Deportation - Internal Deportation

Internal Deportation

Deportation can also happen within a state, when (for example) an individual or a group of people is forcibly resettled to a different part of the country. If ethnic groups are affected by this, it may also be referred to as population transfer. The rationale is often that these groups might assist the enemy in war or insurrection. For example, the American state of Georgia deported 400 female mill workers during the Civil War on the suspicion they were Northern sympathizers.

During World War II, Volga Germans, Chechens, Crimean Tatars and others in the Soviet Union were deported by Joseph Stalin (see Population transfer in the Soviet Union), with some estimating the number of deaths from the deportation to be as high as 1 in 3. The European Parliament recognized this as an act of genocide on February 26, 2004. After World War II approximately 50,000 Hungarians were deported from South Slovakia by Czechoslovak authorities to the Czech borderlands in order to alter the ethnic composition of South Slovakia. Many Japanese and Japanese Americans on the West Coast, as well as other Italian American and German American families were forcibly resettled in internment camps inside the United States of America by President Franklin Roosevelt.

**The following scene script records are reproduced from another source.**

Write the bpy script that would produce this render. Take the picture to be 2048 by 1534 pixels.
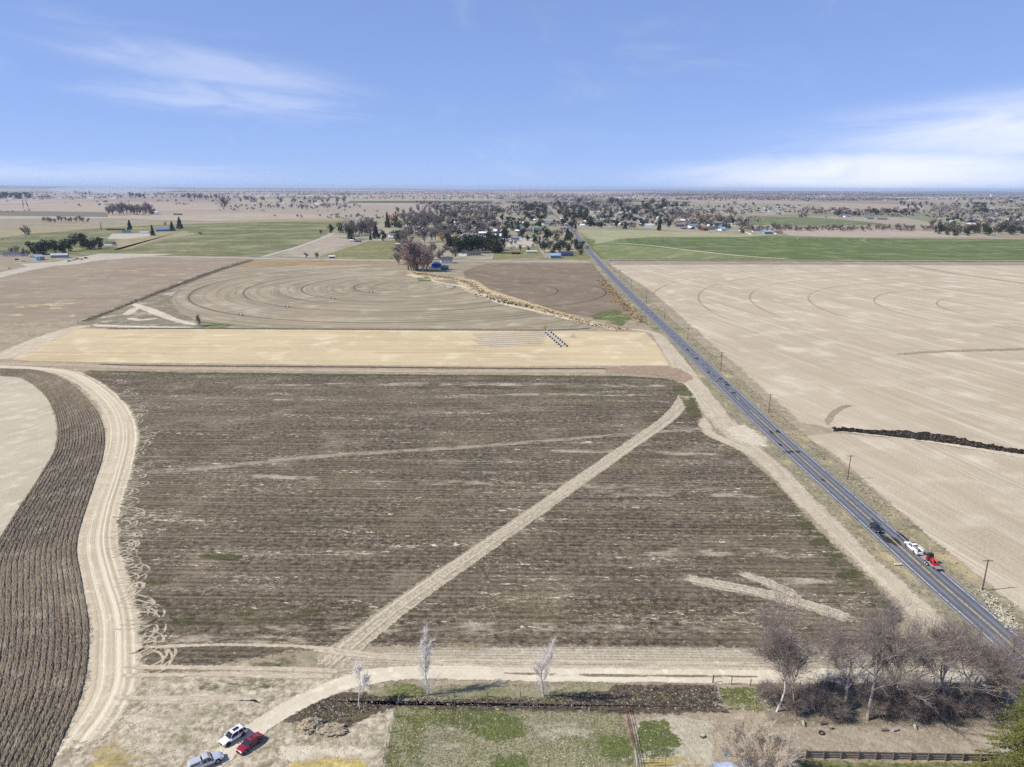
import bpy, bmesh, math, random
import numpy as np
from mathutils import Vector, Matrix, Euler

# ---------------------------------------------------------------- camera, sky, sun, exposure
for o in list(bpy.data.objects): bpy.data.objects.remove(o)
SC = bpy.context.scene
COL = SC.collection
R = math.radians
CAM_H = 95.0
FPX = 1420.0                      # focal length in pixels of the 2048 px wide photograph
HZ_L, HZ_R = 371.0, 381.0         # horizon row at the left and right edge
ROLL = math.atan2(HZ_R - HZ_L, 2048)
PITCH = math.atan((767 - (HZ_L + HZ_R) / 2) * math.cos(ROLL) / FPX)
cam_d = bpy.data.cameras.new('camera')
cam = bpy.data.objects.new('camera', cam_d); COL.objects.link(cam)
cam_d.sensor_width = 36.0
cam_d.lens = 36.0 * FPX / 2048
cam_d.clip_start = 1.0
cam_d.clip_end = 90000
CAM_M = Matrix.Translation((0, 0, CAM_H)) @ Matrix.Rotation(math.pi / 2 - PITCH, 4, 'X') @ Matrix.Rotation(ROLL, 4, 'Z')
cam.matrix_world = CAM_M
SC.camera = cam
SC.render.resolution_x, SC.render.resolution_y = 1024, 767

SUN_EL, SUN_AZ = R(43), R(-101)    # azimuth clockwise from +Y (straight ahead); the sun stands to the left
w = bpy.data.worlds.new('World'); SC.world = w; w.use_nodes = True
w.cycles.sampling_method = 'MANUAL'; w.cycles.sample_map_resolution = 128

sun_d = bpy.data.lights.new('sun', 'SUN'); sun_d.energy = 5.0; sun_d.angle = R(0.53); sun_d.color = (1.0, 0.95, 0.86)
sun = bpy.data.objects.new('sun', sun_d); COL.objects.link(sun)
sdir = Vector((math.sin(SUN_AZ) * math.cos(SUN_EL), math.cos(SUN_AZ) * math.cos(SUN_EL), math.sin(SUN_EL)))
sun.rotation_euler = sdir.to_track_quat('Z', 'Y').to_euler()
SC.view_settings.view_transform = 'Standard'; SC.view_settings.look = 'None'
SC.view_settings.gamma = 1.0; SC.view_settings.exposure = 0.30
SC.view_settings.use_curve_mapping = False
SC.cycles.transparent_max_bounces = 24
SC.cycles.max_bounces = 6
SC.cycles.diffuse_bounces = 2
SC.cycles.volume_bounces = 0
SC.cycles.use_adaptive_sampling = True; SC.cycles.adaptive_threshold = 0.014; SC.cycles.use_denoising = False

# ---------------------------------------------------------------- node helper
class T:
    def __init__(s, nt): s.nt = nt; s.L = nt.links.new
    def n(s, t, **k):
        nd = s.nt.nodes.new(t)
        for a, b in k.items(): setattr(nd, a, b)
        return nd
    def put(s, sock, v):
        if v is None: return
        if hasattr(v, 'is_output'): s.L(v, sock)
        elif isinstance(v, (tuple, list)) and len(v) == 3 and sock.type == 'RGBA': sock.default_value = (*v, 1)
        else: sock.default_value = v
    def m(s, op, a, b=None, c=None, clamp=False):
        nd = s.n('ShaderNodeMath', operation=op, use_clamp=clamp)
        s.put(nd.inputs[0], a)
        if b is not None: s.put(nd.inputs[1], b)
        if c is not None: s.put(nd.inputs[2], c)
        return nd.outputs[0]
    def vm(s, op, a, b=None):
        nd = s.n('ShaderNodeVectorMath', operation=op)
        s.put(nd.inputs[0], a)
        if b is not None: s.put(nd.inputs[1], b)
        return nd.outputs['Value'] if op in ('LENGTH', 'DOT_PRODUCT', 'DISTANCE') else nd.outputs['Vector']
    def mix(s, f, a, b, blend='MIX'):
        nd = s.n('ShaderNodeMix', data_type='RGBA', blend_type=blend)
        s.put(nd.inputs['Factor'], f); s.put(nd.inputs[6], a); s.put(nd.inputs[7], b)
        return nd.outputs[2]
    def noise(s, vec, scale=1.0, detail=2.0, rough=0.5, dist=0.0):
        nd = s.n('ShaderNodeTexNoise', noise_dimensions='3D')
        s.put(nd.inputs['Vector'], vec); nd.inputs['Scale'].default_value = scale
        nd.inputs['Detail'].default_value = detail; nd.inputs['Roughness'].default_value = rough
        nd.inputs['Distortion'].default_value = dist
        return nd.outputs[0]
    def step(s, v, lo, hi):
        nd = s.n('ShaderNodeMapRange', interpolation_type='SMOOTHSTEP'); s.put(nd.inputs[0], v)
        nd.inputs[1].default_value = lo; nd.inputs[2].default_value = hi
        return nd.outputs[0]
    def xyz(s, x, y, z=0.0):
        nd = s.n('ShaderNodeCombineXYZ')
        for i, v in enumerate((x, y, z)): s.put(nd.inputs[i], v)
        return nd.outputs[0]
    def sep(s, v):
        nd = s.n('ShaderNodeSeparateXYZ'); s.put(nd.inputs[0], v); return nd.outputs
    def pos(s): return s.n('ShaderNodeNewGeometry').outputs['Position']
    def attr(s, name): return s.n('ShaderNodeAttribute', attribute_name=name).outputs['Fac']

# ---------------------------------------------------------------- sky: Nishita air with thin cirrus
t = T(w.node_tree); w.node_tree.nodes.clear()
sky = t.n('ShaderNodeTexSky', sky_type='NISHITA', sun_disc=False, sun_elevation=SUN_EL, sun_rotation=SUN_AZ % (2 * math.pi))
sky.altitude = 800; sky.air_density = 0.6; sky.dust_density = 0.0; sky.ozone_density = 4.0
d = t.n('ShaderNodeTexCoord').outputs['Generated']
dx, dy, dz = t.sep(d)[:]
az = t.m('ARCTAN2', dx, dy)
def cloud(a0, e0, wa, we, tilt, sx, sy, lo, hi, amt, seed):
    a = t.m('SUBTRACT', az, a0); e = t.m('SUBTRACT', dz, e0)
    e2 = t.m('SUBTRACT', e, t.m('MULTIPLY', a, tilt))
    r = t.m('SQRT', t.m('ADD', t.m('POWER', t.m('DIVIDE', a, wa), 2.0), t.m('POWER', t.m('DIVIDE', e2, we), 2.0)))
    mask = t.m('SUBTRACT', 1.0, t.step(r, 0.15, 1.0))
    nz = t.noise(t.xyz(t.m('MULTIPLY', a, sx), t.m('MULTIPLY', e2, sy), seed), 1.0, 7.0, 0.62, 0.7)
    return t.m('MULTIPLY', t.step(t.m('ADD', nz, t.m('MULTIPLY', mask, 0.30)), lo, hi), t.m('MULTIPLY', mask, amt))
cl = [cloud(-0.37, 0.136, 0.27, 0.036, -0.11, 6, 34, .36, 1.05, .42, 3.1),
      cloud(-0.36, 0.104, 0.26, 0.036, -0.05, 8, 42, .42, 1.0, .36, 7.7),
      cloud(-0.52, 0.016, 0.40, 0.022, 0.0, 6, 60, .45, 1.0, .30, 1.9),
      cloud(0.66, 0.068, 0.46, 0.062, 0.05, 6, 36, .26, .95, .80, 5.3),
      cloud(0.46, 0.020, 0.36, 0.042, 0.02, 8, 30, .22, .85, .92, 9.4)]
# thin streaks everywhere else in the dome
every = t.m('MULTIPLY', t.step(t.noise(t.xyz(t.m('MULTIPLY', dx, 3), t.m('MULTIPLY', dy, 3), t.m('MULTIPLY', dz, 9)), 1.6, 7, .6, .8), .52, .95), .22)
cl.append(every)
cf = cl[0]
for c in cl[1:]: cf = t.m('MAXIMUM', cf, c)
tint = t.n('ShaderNodeGamma'); tint.inputs['Gamma'].default_value = 0.38
t.L(sky.outputs[0], tint.inputs['Color'])
skyc = t.mix(1.0, tint.outputs[0], (1.74, 2.15, 3.35), 'MULTIPLY')
col = t.mix(cf, skyc, (7.2, 7.5, 8.2))
bg = t.n('ShaderNodeBackground'); t.L(col, bg.inputs[0]); bg.inputs[1].default_value = 0.108
wo = t.n('ShaderNodeOutputWorld'); t.L(bg.outputs[0], wo.inputs[0])

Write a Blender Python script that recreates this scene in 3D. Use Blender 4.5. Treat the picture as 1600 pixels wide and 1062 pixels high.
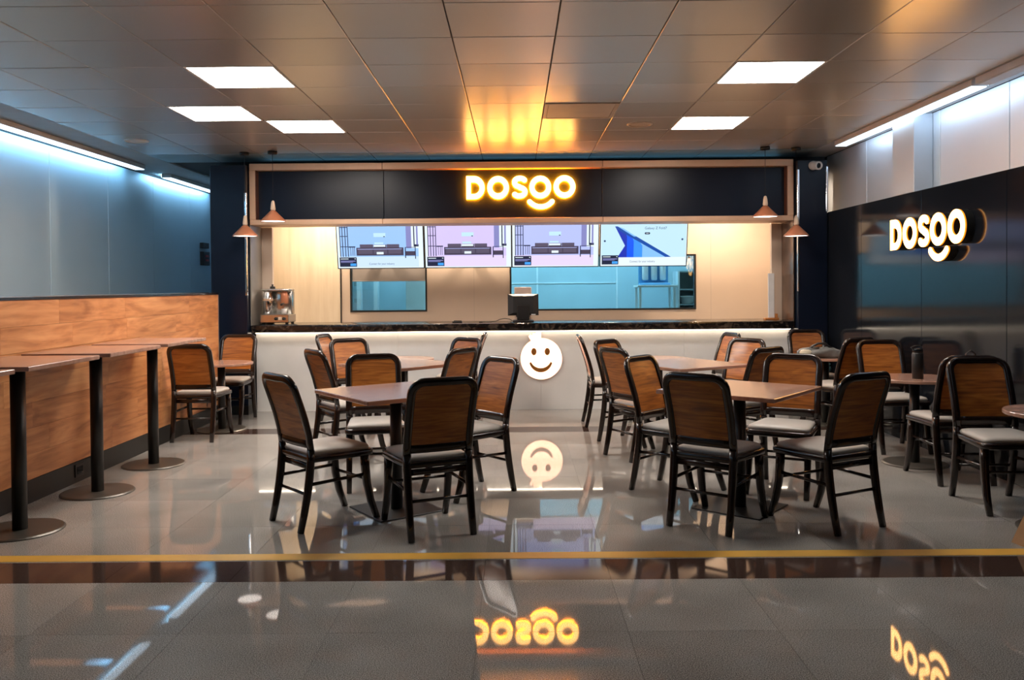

In the 19th century, the federal government of the United States (particularly during the administration of President Andrew Jackson) deported numerous Native American tribes. The most infamous of these deportations became known as the Trail of Tears. American state and local authorities also practiced deportation of undesirables, criminals, union organizers, and others. In the late 19th and early 20th century, deportation of union members and labor leaders was not uncommon during strikes or labor disputes. For an example, see the Bisbee Deportation.